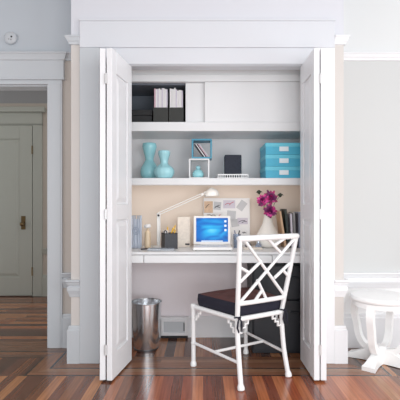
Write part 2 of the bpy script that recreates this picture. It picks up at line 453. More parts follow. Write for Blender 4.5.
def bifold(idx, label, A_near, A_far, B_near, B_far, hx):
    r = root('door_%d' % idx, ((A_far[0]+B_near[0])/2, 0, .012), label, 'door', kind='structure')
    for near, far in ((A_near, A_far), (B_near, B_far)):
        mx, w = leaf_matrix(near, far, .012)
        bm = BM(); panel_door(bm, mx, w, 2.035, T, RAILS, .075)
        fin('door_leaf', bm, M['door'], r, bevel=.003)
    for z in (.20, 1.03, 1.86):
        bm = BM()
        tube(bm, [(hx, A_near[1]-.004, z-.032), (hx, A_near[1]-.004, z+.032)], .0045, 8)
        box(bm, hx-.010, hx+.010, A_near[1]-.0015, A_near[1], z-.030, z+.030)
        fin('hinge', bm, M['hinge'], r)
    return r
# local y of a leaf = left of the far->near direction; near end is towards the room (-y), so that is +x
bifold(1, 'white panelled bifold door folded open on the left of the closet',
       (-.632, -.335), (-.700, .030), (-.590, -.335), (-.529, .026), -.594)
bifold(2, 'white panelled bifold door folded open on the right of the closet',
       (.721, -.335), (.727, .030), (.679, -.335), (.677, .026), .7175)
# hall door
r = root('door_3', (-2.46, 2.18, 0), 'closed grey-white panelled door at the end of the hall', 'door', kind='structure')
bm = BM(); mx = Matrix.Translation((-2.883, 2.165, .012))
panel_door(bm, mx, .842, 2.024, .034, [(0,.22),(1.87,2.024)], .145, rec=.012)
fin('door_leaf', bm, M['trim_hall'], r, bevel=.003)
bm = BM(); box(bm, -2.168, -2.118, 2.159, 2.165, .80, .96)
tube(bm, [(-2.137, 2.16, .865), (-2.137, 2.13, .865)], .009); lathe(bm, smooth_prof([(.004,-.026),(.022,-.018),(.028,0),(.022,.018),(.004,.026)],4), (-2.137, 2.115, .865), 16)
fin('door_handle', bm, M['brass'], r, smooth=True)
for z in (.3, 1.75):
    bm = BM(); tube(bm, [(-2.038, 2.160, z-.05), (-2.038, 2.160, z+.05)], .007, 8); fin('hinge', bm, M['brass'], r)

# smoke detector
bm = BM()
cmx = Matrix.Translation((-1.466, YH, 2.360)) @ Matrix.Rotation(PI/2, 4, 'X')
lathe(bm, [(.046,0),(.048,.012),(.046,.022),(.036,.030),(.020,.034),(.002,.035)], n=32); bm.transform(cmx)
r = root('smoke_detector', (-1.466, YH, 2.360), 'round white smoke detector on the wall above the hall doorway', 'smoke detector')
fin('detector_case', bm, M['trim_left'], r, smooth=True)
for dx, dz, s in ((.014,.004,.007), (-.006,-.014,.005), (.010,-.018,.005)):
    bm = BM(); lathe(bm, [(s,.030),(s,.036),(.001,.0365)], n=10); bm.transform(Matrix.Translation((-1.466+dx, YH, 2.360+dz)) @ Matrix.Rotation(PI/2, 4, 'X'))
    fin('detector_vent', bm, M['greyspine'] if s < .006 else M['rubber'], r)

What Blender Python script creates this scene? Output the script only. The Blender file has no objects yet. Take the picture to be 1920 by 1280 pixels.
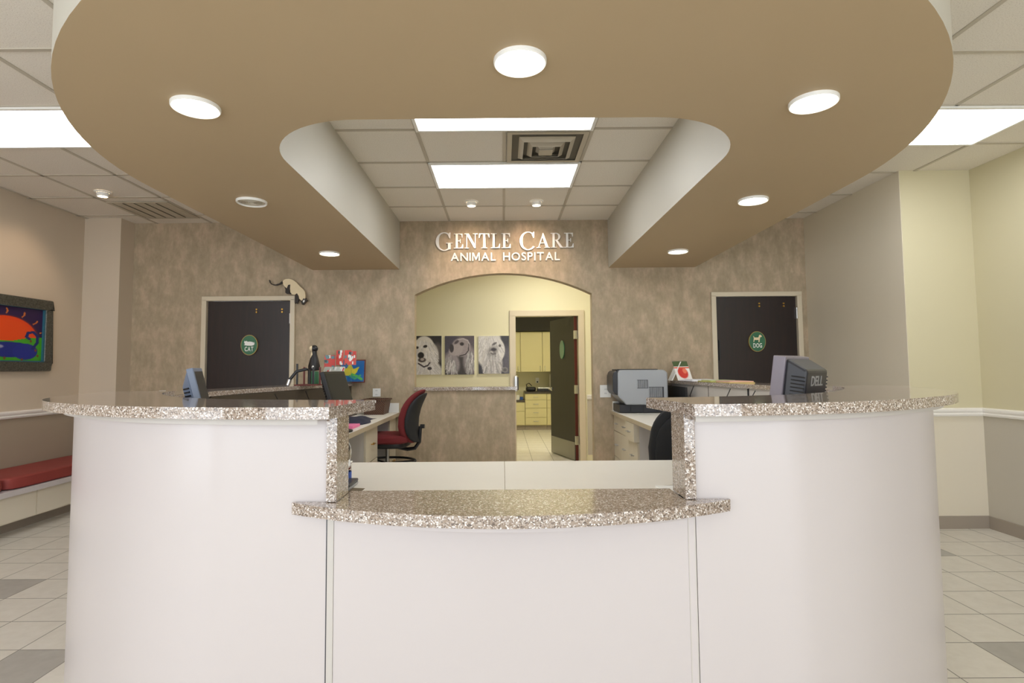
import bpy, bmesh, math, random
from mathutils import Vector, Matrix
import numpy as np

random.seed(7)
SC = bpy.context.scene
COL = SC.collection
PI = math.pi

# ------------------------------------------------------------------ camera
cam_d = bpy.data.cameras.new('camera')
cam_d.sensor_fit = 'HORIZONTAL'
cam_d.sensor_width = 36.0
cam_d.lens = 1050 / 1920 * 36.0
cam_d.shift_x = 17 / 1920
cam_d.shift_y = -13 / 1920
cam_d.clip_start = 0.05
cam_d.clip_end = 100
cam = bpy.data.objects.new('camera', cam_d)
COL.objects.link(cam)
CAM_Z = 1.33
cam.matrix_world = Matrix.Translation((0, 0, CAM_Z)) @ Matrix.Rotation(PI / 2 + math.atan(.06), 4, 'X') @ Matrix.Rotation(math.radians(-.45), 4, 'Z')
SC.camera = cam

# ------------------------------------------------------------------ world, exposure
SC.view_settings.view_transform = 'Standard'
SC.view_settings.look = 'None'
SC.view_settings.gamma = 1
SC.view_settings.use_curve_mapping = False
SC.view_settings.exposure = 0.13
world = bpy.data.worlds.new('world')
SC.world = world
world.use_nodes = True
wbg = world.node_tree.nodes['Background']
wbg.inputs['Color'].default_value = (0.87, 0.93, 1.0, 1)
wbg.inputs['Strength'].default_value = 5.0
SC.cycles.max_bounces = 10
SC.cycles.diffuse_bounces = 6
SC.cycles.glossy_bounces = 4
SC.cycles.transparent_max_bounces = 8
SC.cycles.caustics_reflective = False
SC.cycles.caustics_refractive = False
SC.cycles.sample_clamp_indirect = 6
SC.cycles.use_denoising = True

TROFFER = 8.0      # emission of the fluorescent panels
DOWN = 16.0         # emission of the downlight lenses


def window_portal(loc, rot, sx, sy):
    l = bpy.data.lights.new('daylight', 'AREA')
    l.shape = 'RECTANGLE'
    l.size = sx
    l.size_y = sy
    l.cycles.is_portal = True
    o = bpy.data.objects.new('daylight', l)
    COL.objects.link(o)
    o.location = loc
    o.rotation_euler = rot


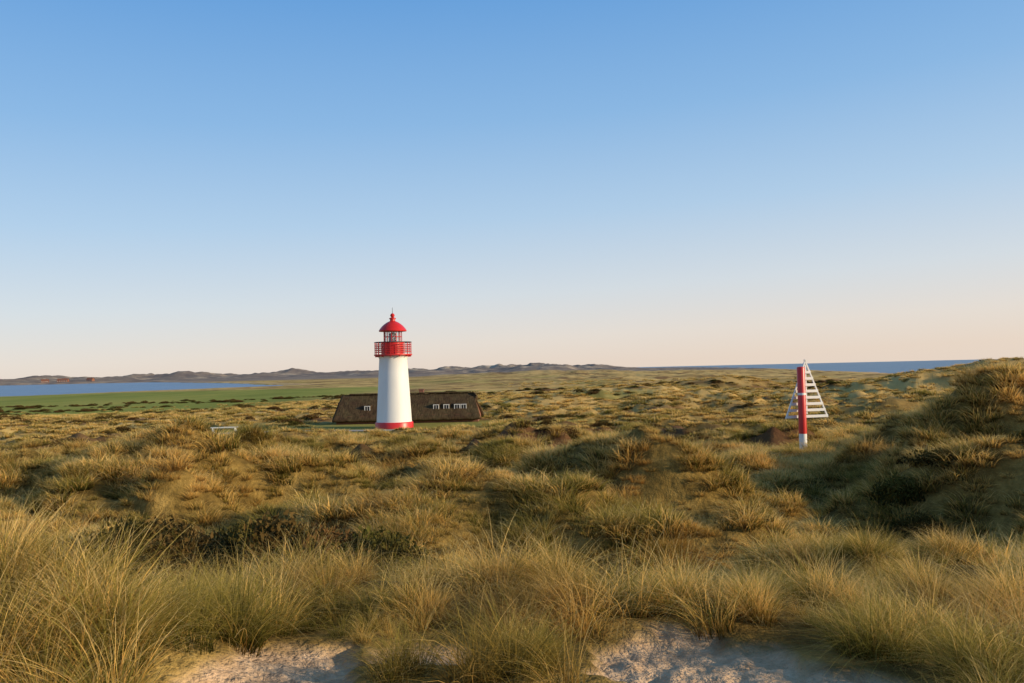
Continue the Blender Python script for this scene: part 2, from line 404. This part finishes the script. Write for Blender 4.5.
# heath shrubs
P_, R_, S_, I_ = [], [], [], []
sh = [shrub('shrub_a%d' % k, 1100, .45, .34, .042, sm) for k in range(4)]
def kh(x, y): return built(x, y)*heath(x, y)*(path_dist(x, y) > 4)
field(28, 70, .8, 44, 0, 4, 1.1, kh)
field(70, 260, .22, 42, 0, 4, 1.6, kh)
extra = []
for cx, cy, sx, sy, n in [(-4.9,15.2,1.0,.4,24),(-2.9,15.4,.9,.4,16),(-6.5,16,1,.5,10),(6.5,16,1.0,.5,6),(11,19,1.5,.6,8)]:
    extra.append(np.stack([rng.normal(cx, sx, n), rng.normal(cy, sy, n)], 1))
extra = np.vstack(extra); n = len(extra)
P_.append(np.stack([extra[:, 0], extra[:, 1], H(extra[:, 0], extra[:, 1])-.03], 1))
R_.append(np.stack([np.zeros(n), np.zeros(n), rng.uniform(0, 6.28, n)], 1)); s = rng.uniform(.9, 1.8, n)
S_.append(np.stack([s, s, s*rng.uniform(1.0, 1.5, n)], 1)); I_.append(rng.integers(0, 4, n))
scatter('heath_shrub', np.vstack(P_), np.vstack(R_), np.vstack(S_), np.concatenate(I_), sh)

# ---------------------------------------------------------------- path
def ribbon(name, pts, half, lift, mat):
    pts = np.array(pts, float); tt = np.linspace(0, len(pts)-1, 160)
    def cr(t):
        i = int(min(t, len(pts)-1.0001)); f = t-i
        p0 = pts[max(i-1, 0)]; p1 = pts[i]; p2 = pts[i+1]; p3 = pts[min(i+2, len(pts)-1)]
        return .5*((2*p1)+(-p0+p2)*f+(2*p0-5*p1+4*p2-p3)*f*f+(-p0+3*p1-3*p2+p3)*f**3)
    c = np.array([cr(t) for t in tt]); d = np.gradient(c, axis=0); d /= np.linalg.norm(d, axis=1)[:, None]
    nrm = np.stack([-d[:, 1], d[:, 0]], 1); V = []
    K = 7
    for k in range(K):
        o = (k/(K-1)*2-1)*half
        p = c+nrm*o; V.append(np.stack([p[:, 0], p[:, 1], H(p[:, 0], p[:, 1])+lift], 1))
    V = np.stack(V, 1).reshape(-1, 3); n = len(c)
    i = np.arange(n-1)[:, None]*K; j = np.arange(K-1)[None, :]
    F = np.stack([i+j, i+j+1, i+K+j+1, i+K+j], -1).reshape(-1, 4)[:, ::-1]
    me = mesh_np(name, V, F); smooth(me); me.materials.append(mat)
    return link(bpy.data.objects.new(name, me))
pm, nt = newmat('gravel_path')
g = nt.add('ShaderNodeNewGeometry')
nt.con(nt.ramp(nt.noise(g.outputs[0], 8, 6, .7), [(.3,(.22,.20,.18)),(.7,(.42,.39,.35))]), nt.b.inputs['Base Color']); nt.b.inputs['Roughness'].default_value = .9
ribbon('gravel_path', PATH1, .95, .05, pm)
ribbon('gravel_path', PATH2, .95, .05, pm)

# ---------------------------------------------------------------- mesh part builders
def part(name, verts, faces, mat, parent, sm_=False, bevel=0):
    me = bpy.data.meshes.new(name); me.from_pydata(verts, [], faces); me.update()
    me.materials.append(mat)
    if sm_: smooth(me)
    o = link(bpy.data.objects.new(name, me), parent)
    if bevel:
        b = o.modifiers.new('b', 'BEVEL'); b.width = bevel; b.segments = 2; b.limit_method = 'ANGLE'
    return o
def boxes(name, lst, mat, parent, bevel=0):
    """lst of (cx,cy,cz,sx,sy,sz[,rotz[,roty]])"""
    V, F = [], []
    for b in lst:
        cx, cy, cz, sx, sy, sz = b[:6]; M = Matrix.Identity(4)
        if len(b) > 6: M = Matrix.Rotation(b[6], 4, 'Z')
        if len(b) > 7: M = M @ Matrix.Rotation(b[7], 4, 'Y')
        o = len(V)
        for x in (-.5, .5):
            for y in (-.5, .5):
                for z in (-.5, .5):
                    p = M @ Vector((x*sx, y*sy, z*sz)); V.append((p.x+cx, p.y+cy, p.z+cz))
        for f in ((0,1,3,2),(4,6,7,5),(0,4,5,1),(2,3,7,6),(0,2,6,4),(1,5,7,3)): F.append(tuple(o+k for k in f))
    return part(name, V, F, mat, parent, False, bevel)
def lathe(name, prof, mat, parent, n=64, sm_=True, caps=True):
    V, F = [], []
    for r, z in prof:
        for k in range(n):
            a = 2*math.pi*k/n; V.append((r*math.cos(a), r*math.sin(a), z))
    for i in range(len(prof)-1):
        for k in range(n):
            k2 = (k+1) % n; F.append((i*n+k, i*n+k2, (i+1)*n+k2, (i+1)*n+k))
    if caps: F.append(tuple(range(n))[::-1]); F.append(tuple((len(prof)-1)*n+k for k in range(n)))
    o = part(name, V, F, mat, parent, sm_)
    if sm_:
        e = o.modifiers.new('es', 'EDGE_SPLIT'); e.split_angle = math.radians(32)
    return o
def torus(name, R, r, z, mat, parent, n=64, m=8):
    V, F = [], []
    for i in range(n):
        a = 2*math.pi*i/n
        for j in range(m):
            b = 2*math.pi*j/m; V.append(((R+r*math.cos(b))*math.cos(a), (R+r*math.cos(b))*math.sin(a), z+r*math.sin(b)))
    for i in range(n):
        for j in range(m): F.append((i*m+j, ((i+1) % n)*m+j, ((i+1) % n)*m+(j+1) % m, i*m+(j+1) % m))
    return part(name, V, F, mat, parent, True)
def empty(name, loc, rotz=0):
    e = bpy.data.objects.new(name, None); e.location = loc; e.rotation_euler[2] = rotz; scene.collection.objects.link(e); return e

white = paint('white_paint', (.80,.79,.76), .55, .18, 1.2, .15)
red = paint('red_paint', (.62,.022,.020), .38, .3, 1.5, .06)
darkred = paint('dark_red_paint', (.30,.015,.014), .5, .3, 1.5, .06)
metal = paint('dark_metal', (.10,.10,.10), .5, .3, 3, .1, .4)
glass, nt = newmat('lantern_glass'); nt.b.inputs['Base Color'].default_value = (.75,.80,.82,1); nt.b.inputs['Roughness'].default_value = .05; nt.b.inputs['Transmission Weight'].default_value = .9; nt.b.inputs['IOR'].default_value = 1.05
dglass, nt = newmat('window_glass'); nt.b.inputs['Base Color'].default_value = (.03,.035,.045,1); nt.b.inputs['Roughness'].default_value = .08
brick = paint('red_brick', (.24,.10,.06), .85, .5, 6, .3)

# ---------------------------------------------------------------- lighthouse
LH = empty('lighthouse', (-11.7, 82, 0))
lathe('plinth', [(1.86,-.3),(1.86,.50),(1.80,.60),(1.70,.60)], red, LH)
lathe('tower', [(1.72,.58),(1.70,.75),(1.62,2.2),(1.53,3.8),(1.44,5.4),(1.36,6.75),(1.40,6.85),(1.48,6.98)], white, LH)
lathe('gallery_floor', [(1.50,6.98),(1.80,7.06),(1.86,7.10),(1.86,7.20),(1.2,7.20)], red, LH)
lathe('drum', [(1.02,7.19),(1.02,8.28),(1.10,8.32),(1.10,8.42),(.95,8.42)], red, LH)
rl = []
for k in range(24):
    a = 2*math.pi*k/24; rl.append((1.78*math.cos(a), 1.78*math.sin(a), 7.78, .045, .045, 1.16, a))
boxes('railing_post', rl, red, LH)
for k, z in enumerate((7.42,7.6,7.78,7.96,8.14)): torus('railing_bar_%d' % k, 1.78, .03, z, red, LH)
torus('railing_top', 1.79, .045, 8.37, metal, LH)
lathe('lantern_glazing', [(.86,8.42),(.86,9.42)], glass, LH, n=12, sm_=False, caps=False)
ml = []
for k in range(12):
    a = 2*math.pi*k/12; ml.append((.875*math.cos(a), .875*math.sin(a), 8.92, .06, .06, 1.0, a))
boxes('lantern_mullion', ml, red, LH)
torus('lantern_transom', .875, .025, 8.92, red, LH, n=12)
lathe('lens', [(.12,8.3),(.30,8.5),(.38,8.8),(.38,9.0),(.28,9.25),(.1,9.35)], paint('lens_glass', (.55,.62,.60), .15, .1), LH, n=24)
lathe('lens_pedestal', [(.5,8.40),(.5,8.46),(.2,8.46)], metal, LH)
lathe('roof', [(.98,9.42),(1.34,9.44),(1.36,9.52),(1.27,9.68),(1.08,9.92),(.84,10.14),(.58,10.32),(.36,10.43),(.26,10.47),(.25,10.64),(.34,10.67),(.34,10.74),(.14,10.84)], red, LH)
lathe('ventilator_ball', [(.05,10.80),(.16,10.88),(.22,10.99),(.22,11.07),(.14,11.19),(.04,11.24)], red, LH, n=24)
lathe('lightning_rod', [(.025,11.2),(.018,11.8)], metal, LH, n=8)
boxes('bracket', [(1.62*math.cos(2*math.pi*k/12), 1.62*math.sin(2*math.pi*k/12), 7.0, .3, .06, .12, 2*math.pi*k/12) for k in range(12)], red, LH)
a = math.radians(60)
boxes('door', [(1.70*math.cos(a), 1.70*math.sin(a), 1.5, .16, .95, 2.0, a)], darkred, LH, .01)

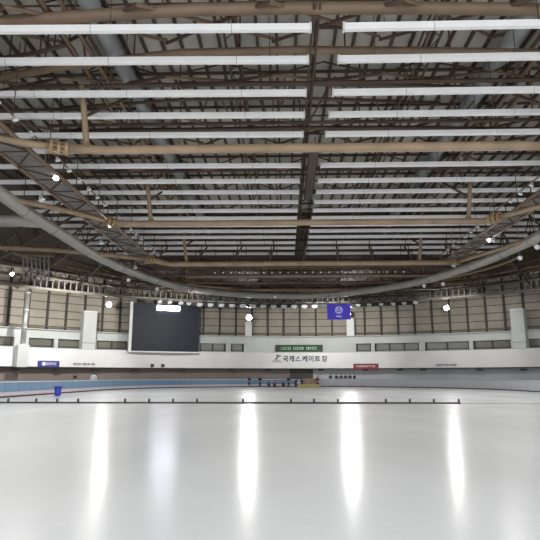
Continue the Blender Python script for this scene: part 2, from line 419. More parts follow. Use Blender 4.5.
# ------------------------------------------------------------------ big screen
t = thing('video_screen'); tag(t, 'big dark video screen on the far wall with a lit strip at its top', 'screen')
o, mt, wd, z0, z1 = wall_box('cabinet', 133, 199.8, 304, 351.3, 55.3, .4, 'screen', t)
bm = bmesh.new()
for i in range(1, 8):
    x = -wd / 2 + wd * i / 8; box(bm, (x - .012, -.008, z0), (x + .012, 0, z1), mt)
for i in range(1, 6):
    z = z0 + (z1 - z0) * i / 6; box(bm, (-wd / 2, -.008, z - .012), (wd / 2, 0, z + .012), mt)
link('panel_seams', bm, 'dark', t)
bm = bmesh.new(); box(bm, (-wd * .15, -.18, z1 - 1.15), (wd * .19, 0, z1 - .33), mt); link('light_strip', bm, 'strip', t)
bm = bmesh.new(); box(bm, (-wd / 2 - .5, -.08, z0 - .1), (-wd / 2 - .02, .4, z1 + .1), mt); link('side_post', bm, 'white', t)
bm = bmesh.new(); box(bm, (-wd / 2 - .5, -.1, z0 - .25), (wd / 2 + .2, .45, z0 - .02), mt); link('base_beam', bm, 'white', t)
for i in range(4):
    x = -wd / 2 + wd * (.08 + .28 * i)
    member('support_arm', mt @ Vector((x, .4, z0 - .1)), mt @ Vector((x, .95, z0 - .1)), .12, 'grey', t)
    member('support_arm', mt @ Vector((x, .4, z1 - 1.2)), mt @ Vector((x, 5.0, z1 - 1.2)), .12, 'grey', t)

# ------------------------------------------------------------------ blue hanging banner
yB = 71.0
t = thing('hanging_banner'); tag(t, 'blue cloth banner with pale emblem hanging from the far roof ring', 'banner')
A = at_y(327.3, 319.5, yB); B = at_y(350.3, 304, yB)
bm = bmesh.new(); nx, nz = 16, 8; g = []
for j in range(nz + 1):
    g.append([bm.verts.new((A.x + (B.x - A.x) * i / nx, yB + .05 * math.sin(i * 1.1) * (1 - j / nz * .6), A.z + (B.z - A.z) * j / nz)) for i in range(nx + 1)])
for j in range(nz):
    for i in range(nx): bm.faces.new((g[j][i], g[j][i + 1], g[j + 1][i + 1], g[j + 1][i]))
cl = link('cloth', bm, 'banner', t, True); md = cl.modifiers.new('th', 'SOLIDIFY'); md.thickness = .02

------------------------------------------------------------

### Goal
Both the line with "What Blender Python" and the line with "SC.camera = cam" are included: reproduce them and every line between, exactly, with pictures omitted.

### Result of this task
What Blender Python script creates this scene? Output the script only. The Blender file has no objects yet. Take the picture to be 1920 by 1280 pixels.
import bpy, bmesh, math, random
from mathutils import Vector, Matrix
import numpy as np

random.seed(7)
SC = bpy.context.scene
COL = SC.collection
PI = math.pi

# ------------------------------------------------------------------ camera
cam_d = bpy.data.cameras.new('camera')
cam_d.sensor_fit = 'HORIZONTAL'
cam_d.sensor_width = 36.0
cam_d.lens = 1050 / 1920 * 36.0
cam_d.shift_x = 17 / 1920
cam_d.shift_y = -13 / 1920
cam_d.clip_start = 0.05
cam_d.clip_end = 100
cam = bpy.data.objects.new('camera', cam_d)
COL.objects.link(cam)
CAM_Z = 1.33
cam.matrix_world = Matrix.Translation((0, 0, CAM_Z)) @ Matrix.Rotation(PI / 2 + math.atan(.06), 4, 'X') @ Matrix.Rotation(math.radians(-.45), 4, 'Z')
SC.camera = cam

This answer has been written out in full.